Sigler recommended practical steps businesses can take to make fraud attacks via third-party vendors less likely. First, lock down physical environments. "You should be very aware of the physical environment you're giving [vendors] access to," he said. "If you're giving them access to the entire facility, they should at least be monitored or escorted through rooms or through server situations that have very critical systems."

Second, given that businesses often employ multiple vendors, organizations should have awareness and control over how those vendors access networks. "Because of vendor preferences, [businesses] end up having too many remote access solutions," Sigler said. For example, one vendor might prefer a remote desktop interface; another vendor might use a virtual private network solution.

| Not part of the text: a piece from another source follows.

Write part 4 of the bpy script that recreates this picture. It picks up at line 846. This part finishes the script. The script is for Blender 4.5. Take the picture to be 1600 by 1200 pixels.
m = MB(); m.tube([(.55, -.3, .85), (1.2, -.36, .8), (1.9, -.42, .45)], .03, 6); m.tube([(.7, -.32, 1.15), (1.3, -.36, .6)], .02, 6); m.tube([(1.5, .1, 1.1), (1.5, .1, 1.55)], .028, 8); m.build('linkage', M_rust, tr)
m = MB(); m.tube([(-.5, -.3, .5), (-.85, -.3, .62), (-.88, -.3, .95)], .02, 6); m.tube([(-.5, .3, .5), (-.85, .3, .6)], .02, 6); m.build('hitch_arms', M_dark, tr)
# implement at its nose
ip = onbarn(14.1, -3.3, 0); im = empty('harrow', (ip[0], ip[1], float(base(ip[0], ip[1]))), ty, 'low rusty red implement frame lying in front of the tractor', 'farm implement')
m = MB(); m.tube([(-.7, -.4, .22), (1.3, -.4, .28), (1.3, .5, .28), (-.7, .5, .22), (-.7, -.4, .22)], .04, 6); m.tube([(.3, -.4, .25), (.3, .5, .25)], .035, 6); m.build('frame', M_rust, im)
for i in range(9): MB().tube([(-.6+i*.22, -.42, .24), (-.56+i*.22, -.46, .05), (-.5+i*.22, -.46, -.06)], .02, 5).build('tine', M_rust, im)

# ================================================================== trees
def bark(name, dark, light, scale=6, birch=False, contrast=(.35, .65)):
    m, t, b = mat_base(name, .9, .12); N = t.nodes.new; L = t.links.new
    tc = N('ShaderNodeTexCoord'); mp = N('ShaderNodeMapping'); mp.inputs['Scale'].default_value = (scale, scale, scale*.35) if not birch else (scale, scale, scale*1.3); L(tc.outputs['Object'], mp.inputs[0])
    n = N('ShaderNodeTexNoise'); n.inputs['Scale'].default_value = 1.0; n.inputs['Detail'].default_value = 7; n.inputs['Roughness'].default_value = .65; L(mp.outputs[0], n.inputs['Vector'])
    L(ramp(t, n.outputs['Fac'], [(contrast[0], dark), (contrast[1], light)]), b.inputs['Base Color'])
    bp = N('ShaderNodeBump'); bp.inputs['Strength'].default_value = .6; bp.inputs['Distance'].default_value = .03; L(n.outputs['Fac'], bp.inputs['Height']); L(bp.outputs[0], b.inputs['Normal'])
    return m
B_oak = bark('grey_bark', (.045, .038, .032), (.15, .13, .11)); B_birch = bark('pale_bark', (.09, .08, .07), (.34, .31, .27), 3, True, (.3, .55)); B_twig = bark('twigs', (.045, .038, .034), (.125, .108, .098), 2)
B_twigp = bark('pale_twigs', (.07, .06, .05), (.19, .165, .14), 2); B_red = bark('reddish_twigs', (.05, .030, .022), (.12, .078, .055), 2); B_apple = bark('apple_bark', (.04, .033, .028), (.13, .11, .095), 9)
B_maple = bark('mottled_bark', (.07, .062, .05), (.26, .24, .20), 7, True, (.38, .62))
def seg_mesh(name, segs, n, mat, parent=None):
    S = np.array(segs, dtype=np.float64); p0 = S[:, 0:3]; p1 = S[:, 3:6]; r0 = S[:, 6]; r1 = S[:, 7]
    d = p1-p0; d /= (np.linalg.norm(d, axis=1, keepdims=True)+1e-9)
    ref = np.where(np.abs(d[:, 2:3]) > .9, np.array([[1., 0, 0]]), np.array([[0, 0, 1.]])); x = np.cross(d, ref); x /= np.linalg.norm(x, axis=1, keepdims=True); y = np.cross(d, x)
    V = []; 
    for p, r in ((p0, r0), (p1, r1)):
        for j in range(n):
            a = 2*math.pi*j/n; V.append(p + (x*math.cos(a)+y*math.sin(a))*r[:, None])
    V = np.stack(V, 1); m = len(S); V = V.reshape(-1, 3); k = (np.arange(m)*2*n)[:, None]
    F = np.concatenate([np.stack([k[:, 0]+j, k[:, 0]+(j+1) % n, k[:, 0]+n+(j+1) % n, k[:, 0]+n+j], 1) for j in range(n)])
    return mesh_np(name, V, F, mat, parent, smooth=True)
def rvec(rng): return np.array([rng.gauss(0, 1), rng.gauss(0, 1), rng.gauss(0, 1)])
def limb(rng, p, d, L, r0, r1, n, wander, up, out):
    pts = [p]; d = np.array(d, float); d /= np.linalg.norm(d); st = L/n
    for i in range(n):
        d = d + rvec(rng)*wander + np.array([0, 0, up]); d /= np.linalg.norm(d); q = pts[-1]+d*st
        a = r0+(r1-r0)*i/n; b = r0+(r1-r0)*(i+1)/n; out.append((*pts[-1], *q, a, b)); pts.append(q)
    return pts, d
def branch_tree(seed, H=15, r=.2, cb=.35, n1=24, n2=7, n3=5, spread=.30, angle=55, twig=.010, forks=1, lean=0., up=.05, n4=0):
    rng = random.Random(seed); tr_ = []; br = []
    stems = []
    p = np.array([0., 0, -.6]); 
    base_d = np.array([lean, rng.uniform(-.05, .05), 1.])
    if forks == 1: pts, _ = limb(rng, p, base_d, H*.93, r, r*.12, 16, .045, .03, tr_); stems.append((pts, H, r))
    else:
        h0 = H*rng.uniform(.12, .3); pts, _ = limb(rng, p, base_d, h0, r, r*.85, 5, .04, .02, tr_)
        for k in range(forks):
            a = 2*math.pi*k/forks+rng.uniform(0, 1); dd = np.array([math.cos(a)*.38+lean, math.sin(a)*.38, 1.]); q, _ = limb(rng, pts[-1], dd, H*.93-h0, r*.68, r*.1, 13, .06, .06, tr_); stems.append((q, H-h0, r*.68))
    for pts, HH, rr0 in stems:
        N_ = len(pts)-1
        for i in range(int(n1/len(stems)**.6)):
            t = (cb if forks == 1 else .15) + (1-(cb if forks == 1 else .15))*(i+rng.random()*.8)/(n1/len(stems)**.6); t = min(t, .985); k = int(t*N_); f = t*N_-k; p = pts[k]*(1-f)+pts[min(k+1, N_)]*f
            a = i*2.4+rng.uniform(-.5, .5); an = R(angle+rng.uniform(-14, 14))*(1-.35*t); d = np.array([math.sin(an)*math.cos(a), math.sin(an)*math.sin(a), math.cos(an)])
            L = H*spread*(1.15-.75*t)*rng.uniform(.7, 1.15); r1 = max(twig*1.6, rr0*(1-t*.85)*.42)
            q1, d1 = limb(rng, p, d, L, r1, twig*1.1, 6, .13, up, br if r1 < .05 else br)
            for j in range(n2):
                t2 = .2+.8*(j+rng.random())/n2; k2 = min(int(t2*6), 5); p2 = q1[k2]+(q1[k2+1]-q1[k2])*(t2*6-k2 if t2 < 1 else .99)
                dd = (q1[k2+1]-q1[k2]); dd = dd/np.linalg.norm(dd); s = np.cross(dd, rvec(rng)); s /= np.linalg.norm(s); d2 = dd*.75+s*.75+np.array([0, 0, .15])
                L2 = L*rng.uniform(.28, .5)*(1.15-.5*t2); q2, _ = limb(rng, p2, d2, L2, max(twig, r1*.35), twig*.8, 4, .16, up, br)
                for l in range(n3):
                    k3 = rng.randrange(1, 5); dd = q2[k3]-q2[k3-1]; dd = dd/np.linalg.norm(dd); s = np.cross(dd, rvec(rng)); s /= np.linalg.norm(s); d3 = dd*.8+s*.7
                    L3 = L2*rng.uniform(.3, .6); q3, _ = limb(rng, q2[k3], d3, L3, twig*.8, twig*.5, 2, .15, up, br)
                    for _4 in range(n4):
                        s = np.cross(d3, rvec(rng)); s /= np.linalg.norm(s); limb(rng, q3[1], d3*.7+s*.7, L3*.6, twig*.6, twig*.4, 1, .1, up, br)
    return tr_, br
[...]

So businesses should regularly audit how vendors are accessing networks and limit access points to one or two that can be more easily monitored, Sigler noted.

Additionally, if a breach occurs, businesses should be able to recognize and respond to it quickly. "That's the last safety net," Sigler said. "And that involves monitoring your network, monitoring your systems for things that are abnormal – things that you wouldn't expect to see."

To spot abnormal activity, organizations need to establish a baseline of normal activity, which is accomplished by diligently monitoring networks. "They should have a system in place where they both log whenever a third-party vendor logs into their network, then monitor those logs for odd activity," Sigler said. An obvious example of abnormal activity is when a vendor logs onto a network at 3 a.m., he noted.